I let him, and I am not sure how long he was inside me. I orgasmed, something I had not felt for far too long. He came too, and as I laid there in post-orgasm bliss he started again. He went down on me, something my husband had never done, and I really liked it. I orgasmed again and returned the favor and gave him oral. He came again and we fell asleep for a bit.
We woke up and went a third time, just standard missionary. We went a fourth time with me on top, and I liked that too. We showered together, a lot of kissing and touching and grabbing but no sex this time. He was a great lover and I really enjoyed myself. It ended because morning rolled around and we both had to work. Between the fucking we talked about everything, sports, astronomy, it was all pretty random.
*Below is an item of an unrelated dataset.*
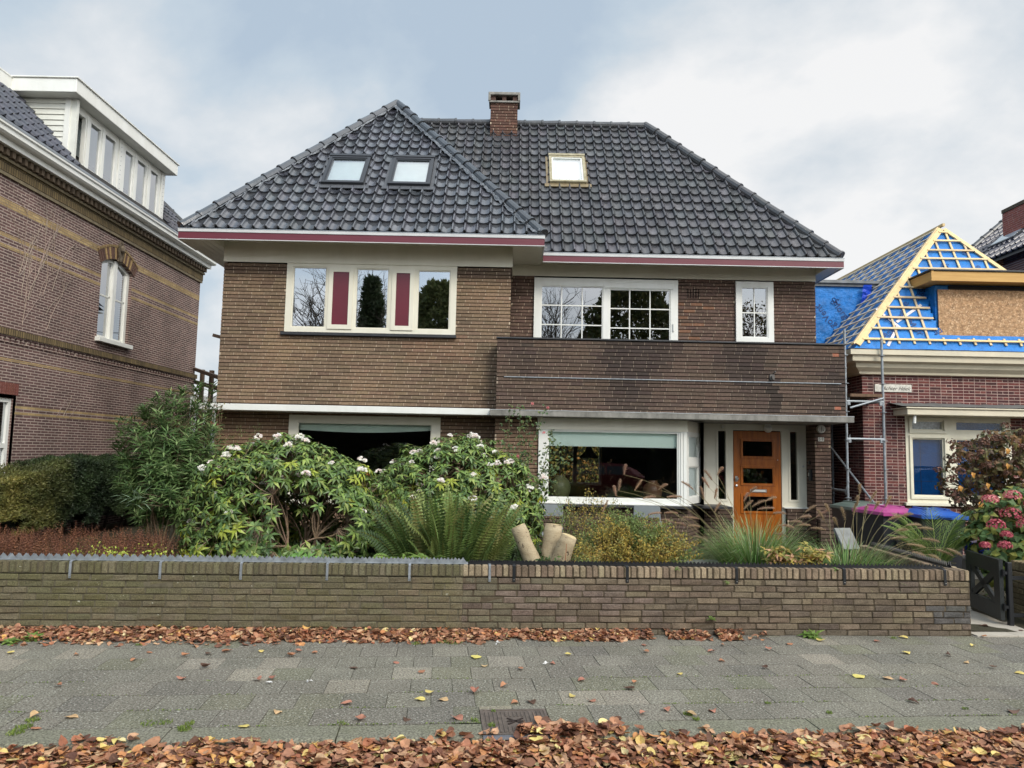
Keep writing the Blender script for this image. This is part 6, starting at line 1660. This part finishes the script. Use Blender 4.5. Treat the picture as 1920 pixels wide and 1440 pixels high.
# ground plants ---------------------------------------------------------------------------
random.seed(58)
b = MB()
for k in range(1500):                                          # rusty astilbe seed heads
    x = ru(-6.4,-3.4); y = ru(7.9,9.6); h = .50+.14*mnoise.noise(Vector((x*2,y*2,0)))+ru(-.06,.06)
    if x > -4.6 and rnd() < (x+4.6)/1.2: continue
    c = jit(random.choice([sr(132,84,60),sr(112,70,52),sr(146,98,66),sr(98,68,48)]),.15); ln = ru(.12,.22)
    for j in range(14):
        s = j/14; b.leaf((x+ru(-.01,.01),y,h-ln*.3+ln*s), (math.cos(j*2.4),math.sin(j*2.4),.6), (0,0,1), .045*(1-s)+.008, .011, c, bend=.05)
    b.leaf((x,y,.05),(ru(-.1,.1),ru(-.1,.1),1),(0,1,0), h-.05, .006, c, bend=0)
tag(b.build('rusty_ground_cover', M['leafm'], loc=(-5,8.8,0)), 'rusty brown seed heads of ground cover behind the mossy wall at the left', 'ground cover', kind='stuff')
b = MB()
for k in range(1100):
    x = ru(-4.75,-3.45); y = ru(7.8,8.6); z = .40+.20*rnd(); 
    if mnoise.noise(Vector((x*3,y*3,5))) < -.12: continue
    b.leaf((x,y,z-.04), unit()+Vector((0,0,.6)), unit(), .034, .022, jit(random.choice([sr(180,196,70),sr(200,212,90),sr(152,172,64)]),.15))
tag(b.build('lime_ground_cover', M['leafm'], loc=(-4.3,8.5,0)), 'lime green leafy ground cover left of the large rhododendron', 'ground cover', kind='stuff')
b = MB()
for k in range(9000):
    x = ru(-7.4,6.2); y = ru(8.2,13); 
    n = mnoise.noise(Vector((x*.8,y*.8,2)))
    if n < -.05: continue
    if 3.9 < x < 5.6: continue
    b.leaf((x,y,gz(x,y)+ru(0,.08)), unit()+Vector((0,0,.5)), unit(), .06, .035, jit(random.choice([sr(72,86,44),sr(86,98,50),sr(64,70,40),sr(96,84,52)]),.2))
tag(b.build('low_ground_cover', M['leafm'], loc=(0,10,0)), 'dark green low leafy growth covering the garden earth', 'ground cover', kind='stuff')
# grass and soil litter strip behind walls; moss on pavement
b = MB(); random.seed(59)
def tuft(x, y, r, n, h, cols, z=0):
    for k in range(n):
        a = ru(0,6.28); rr = r*math.sqrt(rnd()); b.leaf((x+rr*math.cos(a), y+rr*math.sin(a), z), (ru(-.6,.6),ru(-.6,.6),1), unit(), h*ru(.5,1.3), .006, jit(random.choice(cols),.15), bend=.2)
mc = [sr(110,132,52),sr(92,116,46),sr(134,150,66)]
for (x,y,r,n) in ((30,1375,.05,110),(45,1365,.05,120),(60,1352,.04,80),(345,1368,.045,130),(355,1358,.03,60),(280,1358,.05,50),(310,1356,.04,50),(922,1362,.025,70),(925,1335,.012,30),(1290,1340,.03,90),(1305,1350,.02,50),(1555,1338,.02,40),(1810,1330,.02,30),(640,1358,.03,40),(890,1352,.03,40),(835,1202,.10,160),(850,1205,.08,120),(780,1208,.04,60),(260,1210,.03,40),(1440,1320,.02,30),(1675,1197,.03,40),(915,1390,.01,10)):
    p = atz(x,y,0); tuft(p.x,p.y,r,n,.02,mc)
for k in range(2200):                                          # moss in the slab joints near the kerb
    r = random.choice((0,0,1,1,2,3)); u_ = ru(-4.5,4.5)
    if mnoise.noise(Vector((u_*1.7,r*3.1,1))) < .05: continue
    p = KP(u_, .222+r*.3+ru(-.004,.004), .001); b.leaf(p, (ru(-1,1),ru(-1,1),.6), unit(), .012, .008, jit(random.choice(mc),.2))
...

What precautions did you take to prevent STIs and pregnancy? Did you discuss STI history? He used condoms.

What were your REASONS for having this hookup? Anger at my husband and I was attracted to him, there was also some real lust on my part too.

Were alcohol or drugs involved? If so, how much? I had a Manhattan and a half, not very much. I think he had one drink as well.

What happened AFTER the hookup? How did you feel about it? What are your expectations/hopes for the future with this person? How do you feel about them now? I was pretty sore for a few days. I really enjoyed my wild night, I hadn’t gone four times in one night since my husband and I were first married. I felt guilty for violating my marriage. He said he knew I was married and said if this was a one time thing that was ok, but he gave me his business card and wrote his cell on the back and said to call him if I wanted to as well. He kissed me and grabbed my ass a bit before leaving. I have thought about calling him a few times but I haven’t, yet. I slipped home and I don’t even think my husband knew I was gone all night. I am grateful to my hookup as this has awakened my sexual desires and has made me realize a few thing.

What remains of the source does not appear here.